- _Exercise brief_: Quote the data exactly, first line to the line containing "head=(.5, .8, .68, .84), beam=7))", with no pictures.

- _Exercise data_:
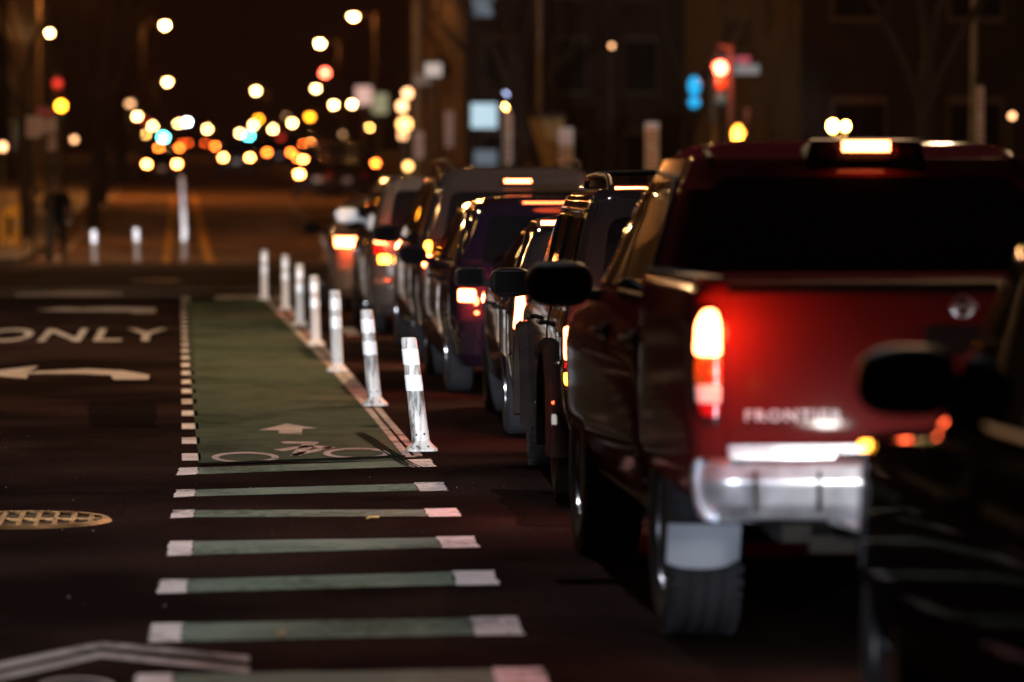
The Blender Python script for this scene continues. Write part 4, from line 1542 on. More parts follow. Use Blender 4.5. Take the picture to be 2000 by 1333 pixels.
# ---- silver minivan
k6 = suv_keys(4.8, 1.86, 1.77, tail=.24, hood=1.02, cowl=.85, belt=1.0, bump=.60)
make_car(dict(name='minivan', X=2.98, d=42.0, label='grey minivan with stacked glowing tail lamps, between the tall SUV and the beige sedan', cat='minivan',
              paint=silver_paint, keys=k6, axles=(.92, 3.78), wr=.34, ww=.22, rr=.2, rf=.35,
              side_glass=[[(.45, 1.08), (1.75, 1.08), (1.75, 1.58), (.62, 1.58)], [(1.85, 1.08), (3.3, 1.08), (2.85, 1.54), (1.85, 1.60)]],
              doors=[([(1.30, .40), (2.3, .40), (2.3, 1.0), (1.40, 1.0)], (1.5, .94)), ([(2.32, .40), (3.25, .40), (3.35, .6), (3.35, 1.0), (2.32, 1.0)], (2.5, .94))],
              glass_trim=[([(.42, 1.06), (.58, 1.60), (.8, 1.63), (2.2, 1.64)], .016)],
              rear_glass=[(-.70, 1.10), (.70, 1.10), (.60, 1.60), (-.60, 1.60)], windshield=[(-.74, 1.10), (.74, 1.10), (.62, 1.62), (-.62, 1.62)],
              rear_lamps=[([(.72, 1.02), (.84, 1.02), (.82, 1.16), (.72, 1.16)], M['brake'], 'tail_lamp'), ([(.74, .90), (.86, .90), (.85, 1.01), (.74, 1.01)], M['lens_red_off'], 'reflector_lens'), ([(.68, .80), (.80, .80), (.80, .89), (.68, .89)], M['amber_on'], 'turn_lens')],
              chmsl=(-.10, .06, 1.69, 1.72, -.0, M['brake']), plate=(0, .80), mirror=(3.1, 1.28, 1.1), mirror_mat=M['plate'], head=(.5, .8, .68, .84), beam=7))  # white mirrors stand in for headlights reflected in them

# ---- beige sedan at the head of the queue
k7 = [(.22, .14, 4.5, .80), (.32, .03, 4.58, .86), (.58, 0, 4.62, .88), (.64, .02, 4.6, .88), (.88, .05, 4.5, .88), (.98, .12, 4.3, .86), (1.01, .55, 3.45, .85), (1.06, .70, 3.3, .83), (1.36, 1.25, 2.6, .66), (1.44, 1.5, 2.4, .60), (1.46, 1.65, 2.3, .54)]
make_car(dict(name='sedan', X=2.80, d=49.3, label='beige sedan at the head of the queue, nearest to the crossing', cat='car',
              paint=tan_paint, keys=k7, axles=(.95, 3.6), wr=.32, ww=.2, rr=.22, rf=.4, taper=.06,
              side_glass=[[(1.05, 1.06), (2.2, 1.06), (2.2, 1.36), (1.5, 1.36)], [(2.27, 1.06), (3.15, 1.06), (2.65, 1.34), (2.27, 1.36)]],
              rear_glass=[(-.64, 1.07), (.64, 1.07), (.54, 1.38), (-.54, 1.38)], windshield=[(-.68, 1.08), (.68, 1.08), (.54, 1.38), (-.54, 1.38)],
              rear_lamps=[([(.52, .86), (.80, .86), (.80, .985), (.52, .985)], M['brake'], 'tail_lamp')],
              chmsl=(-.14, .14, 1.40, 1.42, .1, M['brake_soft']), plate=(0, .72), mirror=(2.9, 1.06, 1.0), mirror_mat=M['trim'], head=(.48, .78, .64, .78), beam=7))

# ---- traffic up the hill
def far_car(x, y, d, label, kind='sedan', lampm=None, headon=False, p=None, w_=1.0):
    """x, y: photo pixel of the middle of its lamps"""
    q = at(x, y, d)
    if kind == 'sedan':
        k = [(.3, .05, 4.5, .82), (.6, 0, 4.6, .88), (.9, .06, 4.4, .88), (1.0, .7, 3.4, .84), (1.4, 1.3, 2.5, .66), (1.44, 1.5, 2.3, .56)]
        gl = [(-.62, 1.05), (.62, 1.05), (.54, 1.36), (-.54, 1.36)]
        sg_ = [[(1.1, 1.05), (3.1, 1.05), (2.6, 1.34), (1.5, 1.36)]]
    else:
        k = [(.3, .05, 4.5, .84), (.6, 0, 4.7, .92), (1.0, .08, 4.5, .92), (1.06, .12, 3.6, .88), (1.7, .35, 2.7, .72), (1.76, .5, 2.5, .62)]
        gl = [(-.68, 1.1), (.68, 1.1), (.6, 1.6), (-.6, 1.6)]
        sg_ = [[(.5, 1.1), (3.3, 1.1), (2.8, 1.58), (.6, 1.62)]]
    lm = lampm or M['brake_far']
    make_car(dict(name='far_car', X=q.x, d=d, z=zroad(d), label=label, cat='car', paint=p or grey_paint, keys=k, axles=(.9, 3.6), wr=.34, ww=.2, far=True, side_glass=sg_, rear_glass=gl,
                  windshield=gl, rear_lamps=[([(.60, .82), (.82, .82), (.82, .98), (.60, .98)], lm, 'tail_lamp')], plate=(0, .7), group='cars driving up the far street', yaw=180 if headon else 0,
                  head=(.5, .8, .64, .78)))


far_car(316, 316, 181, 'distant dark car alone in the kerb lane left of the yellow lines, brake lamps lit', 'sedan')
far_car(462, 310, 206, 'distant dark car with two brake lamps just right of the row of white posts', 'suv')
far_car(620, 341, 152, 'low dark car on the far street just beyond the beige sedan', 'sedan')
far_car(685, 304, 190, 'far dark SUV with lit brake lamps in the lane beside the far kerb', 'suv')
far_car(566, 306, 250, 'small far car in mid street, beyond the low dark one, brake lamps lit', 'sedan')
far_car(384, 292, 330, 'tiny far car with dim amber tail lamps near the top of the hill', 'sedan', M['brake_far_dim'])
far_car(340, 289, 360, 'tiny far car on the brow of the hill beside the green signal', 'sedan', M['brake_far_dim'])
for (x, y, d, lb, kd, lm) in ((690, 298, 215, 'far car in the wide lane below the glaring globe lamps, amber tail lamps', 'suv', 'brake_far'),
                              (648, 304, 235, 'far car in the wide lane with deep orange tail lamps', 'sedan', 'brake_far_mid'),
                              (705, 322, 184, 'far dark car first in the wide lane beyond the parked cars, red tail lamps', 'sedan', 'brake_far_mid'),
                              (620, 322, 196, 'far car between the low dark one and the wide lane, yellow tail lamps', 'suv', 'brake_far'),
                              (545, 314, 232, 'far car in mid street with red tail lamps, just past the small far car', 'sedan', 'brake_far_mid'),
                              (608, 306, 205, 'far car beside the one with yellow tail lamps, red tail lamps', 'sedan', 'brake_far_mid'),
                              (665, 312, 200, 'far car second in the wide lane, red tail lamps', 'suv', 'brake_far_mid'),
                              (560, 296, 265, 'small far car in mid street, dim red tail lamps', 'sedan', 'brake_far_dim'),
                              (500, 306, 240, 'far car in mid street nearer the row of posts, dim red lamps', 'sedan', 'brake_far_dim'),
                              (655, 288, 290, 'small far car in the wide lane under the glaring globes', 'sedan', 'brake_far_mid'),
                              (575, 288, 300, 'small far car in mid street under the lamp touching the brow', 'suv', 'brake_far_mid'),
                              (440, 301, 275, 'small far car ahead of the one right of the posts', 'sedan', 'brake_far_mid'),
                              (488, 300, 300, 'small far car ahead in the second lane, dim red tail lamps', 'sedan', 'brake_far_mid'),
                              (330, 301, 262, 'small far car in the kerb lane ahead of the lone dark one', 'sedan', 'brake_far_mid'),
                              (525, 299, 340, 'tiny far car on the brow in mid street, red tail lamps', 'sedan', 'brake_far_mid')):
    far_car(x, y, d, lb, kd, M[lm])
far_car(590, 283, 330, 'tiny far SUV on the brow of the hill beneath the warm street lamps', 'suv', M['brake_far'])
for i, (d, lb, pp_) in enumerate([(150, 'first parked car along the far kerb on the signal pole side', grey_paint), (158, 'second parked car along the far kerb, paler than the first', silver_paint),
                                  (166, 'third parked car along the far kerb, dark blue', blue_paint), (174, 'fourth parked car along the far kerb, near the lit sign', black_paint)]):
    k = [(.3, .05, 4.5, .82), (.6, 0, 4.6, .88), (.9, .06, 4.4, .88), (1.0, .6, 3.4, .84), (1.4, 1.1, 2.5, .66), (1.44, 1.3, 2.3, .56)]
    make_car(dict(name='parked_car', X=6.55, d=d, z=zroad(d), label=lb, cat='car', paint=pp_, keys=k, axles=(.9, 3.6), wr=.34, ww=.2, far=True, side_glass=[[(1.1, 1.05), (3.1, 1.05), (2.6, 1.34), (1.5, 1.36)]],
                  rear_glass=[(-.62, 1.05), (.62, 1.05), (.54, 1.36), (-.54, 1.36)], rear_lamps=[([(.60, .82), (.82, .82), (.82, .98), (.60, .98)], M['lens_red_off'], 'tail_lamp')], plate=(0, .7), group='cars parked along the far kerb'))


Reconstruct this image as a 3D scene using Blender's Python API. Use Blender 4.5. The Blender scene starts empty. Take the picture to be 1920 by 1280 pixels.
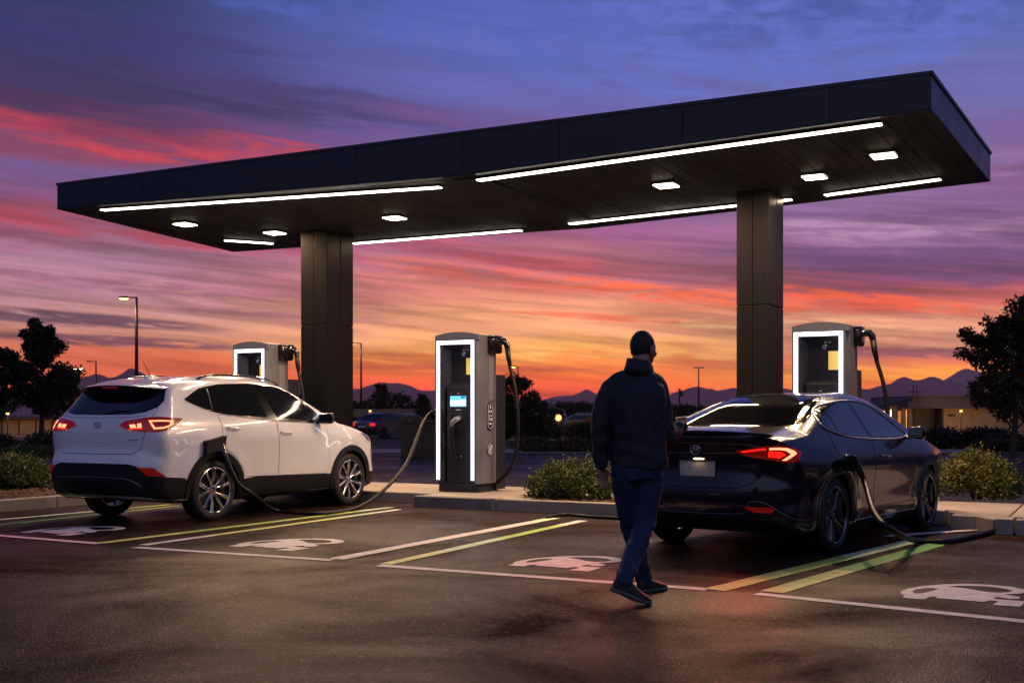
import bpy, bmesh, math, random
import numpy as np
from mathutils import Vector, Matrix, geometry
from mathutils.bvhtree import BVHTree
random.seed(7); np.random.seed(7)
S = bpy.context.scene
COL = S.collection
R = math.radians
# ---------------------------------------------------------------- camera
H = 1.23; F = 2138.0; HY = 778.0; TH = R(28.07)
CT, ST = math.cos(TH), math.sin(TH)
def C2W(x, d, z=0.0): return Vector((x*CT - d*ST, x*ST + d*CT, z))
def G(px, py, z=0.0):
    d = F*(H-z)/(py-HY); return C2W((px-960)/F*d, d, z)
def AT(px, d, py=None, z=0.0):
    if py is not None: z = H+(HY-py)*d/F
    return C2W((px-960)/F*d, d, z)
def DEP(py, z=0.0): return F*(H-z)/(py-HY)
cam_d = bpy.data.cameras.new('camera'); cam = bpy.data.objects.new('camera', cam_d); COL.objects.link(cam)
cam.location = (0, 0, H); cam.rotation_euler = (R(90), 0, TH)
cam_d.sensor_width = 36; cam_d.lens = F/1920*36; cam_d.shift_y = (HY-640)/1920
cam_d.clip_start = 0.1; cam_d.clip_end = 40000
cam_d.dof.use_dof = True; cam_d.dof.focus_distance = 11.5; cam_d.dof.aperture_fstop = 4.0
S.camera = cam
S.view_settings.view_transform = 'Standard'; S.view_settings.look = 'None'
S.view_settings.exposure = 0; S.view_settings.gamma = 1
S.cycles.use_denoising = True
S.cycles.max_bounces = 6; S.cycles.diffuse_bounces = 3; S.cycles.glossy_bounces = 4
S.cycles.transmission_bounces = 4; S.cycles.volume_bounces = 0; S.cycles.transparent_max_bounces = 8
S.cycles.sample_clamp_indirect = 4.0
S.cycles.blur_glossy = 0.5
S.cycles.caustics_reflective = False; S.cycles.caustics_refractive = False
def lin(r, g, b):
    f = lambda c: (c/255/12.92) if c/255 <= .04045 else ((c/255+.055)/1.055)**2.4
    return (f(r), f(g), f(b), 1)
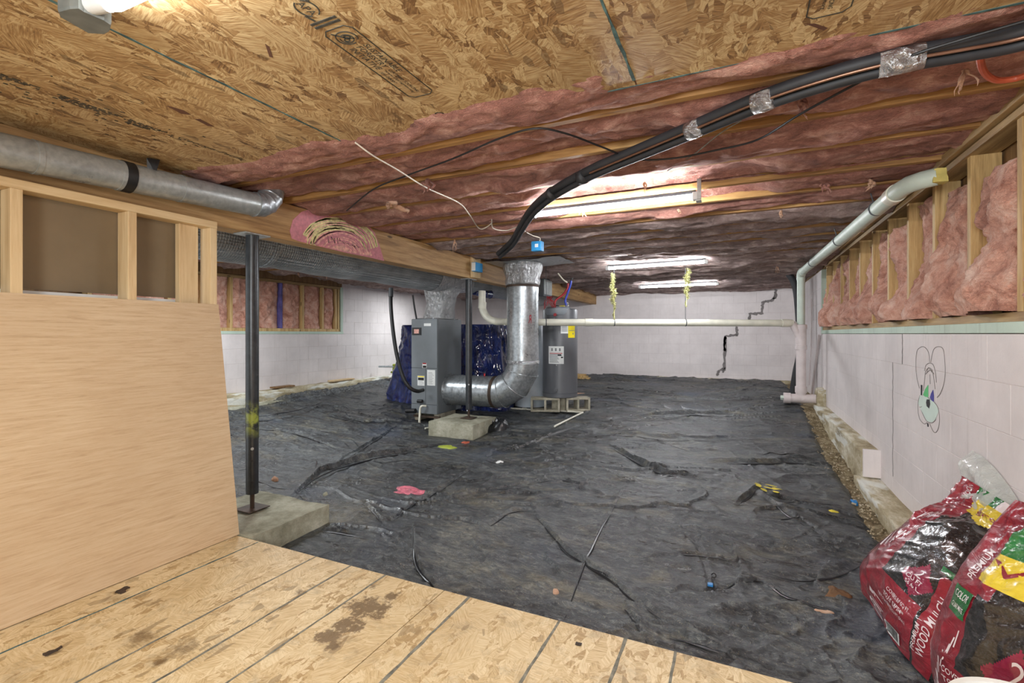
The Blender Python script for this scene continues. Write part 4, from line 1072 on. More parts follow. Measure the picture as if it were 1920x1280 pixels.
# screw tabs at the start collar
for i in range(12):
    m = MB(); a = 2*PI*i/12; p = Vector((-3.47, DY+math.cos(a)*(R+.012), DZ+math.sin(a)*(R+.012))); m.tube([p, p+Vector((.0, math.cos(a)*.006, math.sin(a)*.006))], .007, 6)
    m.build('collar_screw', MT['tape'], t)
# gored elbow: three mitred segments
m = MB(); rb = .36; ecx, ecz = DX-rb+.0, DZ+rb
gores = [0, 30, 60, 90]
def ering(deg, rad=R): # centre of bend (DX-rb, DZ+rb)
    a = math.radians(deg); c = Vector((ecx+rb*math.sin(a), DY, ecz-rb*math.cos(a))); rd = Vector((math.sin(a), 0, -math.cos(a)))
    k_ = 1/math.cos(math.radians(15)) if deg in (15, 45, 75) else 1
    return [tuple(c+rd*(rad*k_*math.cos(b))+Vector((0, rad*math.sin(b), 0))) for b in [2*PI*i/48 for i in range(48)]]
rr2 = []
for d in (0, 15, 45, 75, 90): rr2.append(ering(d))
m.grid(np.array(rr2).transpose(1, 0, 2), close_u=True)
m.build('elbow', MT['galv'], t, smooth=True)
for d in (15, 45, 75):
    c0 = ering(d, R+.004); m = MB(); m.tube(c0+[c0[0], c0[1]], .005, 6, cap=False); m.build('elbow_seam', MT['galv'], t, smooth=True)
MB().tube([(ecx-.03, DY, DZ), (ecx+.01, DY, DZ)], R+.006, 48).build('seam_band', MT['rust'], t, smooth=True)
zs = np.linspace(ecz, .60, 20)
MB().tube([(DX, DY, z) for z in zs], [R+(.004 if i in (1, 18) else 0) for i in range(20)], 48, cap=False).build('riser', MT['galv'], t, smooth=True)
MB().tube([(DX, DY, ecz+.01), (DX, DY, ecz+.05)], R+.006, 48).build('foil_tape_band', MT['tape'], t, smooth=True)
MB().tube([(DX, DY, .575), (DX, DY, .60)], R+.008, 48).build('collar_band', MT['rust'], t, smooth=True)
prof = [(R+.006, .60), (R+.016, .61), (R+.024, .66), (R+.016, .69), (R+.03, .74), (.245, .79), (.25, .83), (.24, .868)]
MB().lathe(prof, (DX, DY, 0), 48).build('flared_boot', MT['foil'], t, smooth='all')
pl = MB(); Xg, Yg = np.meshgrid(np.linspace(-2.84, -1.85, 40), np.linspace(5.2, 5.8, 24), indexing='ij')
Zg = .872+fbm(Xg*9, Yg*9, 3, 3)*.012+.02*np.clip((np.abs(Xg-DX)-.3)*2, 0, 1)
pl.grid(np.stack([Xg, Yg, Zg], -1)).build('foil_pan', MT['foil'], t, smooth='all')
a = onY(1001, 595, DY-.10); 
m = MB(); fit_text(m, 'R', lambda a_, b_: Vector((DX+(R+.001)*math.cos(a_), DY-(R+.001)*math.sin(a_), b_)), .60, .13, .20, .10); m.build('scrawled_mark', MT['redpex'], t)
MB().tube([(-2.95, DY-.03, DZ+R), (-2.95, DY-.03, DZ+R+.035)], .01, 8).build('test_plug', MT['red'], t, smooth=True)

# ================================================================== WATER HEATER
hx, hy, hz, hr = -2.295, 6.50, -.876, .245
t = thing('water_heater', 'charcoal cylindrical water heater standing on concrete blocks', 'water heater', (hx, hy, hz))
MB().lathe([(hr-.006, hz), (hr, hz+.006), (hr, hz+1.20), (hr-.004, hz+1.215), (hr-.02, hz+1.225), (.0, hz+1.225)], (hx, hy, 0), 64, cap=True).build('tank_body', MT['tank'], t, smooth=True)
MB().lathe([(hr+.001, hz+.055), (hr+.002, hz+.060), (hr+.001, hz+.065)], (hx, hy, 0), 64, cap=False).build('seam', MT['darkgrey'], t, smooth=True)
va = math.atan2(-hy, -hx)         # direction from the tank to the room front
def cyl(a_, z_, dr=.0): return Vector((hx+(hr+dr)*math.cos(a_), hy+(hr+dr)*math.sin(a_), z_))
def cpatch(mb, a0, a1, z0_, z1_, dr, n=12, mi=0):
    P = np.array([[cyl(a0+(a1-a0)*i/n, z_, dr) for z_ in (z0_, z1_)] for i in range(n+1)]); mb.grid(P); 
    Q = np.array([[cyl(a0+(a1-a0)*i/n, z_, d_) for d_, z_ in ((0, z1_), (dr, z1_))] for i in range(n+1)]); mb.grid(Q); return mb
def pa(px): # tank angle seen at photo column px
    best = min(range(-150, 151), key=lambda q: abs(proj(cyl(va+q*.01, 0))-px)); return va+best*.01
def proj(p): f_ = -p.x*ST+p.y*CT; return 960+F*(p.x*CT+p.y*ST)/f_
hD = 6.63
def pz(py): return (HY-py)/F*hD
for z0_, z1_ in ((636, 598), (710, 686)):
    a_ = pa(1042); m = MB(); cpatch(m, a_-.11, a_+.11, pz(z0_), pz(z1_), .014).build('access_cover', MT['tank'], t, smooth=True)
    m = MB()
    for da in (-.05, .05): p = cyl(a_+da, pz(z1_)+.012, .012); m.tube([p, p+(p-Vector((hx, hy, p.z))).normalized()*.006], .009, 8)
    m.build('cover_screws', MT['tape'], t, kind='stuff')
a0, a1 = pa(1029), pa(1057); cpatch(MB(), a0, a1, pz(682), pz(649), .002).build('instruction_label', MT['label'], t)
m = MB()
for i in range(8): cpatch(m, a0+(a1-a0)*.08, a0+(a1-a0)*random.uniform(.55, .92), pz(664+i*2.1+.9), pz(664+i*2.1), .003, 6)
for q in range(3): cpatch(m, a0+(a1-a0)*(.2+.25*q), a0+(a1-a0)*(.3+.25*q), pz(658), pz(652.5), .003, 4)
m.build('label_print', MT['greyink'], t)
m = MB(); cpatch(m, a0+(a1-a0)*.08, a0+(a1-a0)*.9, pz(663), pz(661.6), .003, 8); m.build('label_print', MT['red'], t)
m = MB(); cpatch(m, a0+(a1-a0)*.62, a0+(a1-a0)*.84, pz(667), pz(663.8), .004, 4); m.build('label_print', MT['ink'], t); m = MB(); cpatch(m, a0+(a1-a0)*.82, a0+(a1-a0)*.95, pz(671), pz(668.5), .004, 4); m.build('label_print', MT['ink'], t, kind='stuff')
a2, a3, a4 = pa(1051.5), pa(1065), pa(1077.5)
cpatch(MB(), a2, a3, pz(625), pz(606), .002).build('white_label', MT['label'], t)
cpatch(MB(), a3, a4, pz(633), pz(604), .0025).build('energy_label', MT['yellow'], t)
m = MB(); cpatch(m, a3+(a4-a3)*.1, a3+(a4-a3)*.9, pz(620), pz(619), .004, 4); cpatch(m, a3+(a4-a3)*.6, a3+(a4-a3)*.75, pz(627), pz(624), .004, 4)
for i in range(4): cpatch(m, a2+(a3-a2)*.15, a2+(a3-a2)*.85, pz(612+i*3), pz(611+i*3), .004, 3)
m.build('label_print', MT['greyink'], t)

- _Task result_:
The Blender Python script for this scene continues. Write part 4, from line 1542 on. More parts follow. Use Blender 4.5. Take the picture to be 2000 by 1333 pixels.
# ---- silver minivan
k6 = suv_keys(4.8, 1.86, 1.77, tail=.24, hood=1.02, cowl=.85, belt=1.0, bump=.60)
make_car(dict(name='minivan', X=2.98, d=42.0, label='grey minivan with stacked glowing tail lamps, between the tall SUV and the beige sedan', cat='minivan',
              paint=silver_paint, keys=k6, axles=(.92, 3.78), wr=.34, ww=.22, rr=.2, rf=.35,
              side_glass=[[(.45, 1.08), (1.75, 1.08), (1.75, 1.58), (.62, 1.58)], [(1.85, 1.08), (3.3, 1.08), (2.85, 1.54), (1.85, 1.60)]],
              doors=[([(1.30, .40), (2.3, .40), (2.3, 1.0), (1.40, 1.0)], (1.5, .94)), ([(2.32, .40), (3.25, .40), (3.35, .6), (3.35, 1.0), (2.32, 1.0)], (2.5, .94))],
              glass_trim=[([(.42, 1.06), (.58, 1.60), (.8, 1.63), (2.2, 1.64)], .016)],
              rear_glass=[(-.70, 1.10), (.70, 1.10), (.60, 1.60), (-.60, 1.60)], windshield=[(-.74, 1.10), (.74, 1.10), (.62, 1.62), (-.62, 1.62)],
              rear_lamps=[([(.72, 1.02), (.84, 1.02), (.82, 1.16), (.72, 1.16)], M['brake'], 'tail_lamp'), ([(.74, .90), (.86, .90), (.85, 1.01), (.74, 1.01)], M['lens_red_off'], 'reflector_lens'), ([(.68, .80), (.80, .80), (.80, .89), (.68, .89)], M['amber_on'], 'turn_lens')],
              chmsl=(-.10, .06, 1.69, 1.72, -.0, M['brake']), plate=(0, .80), mirror=(3.1, 1.28, 1.1), mirror_mat=M['plate'], head=(.5, .8, .68, .84), beam=7))  # white mirrors stand in for headlights reflected in them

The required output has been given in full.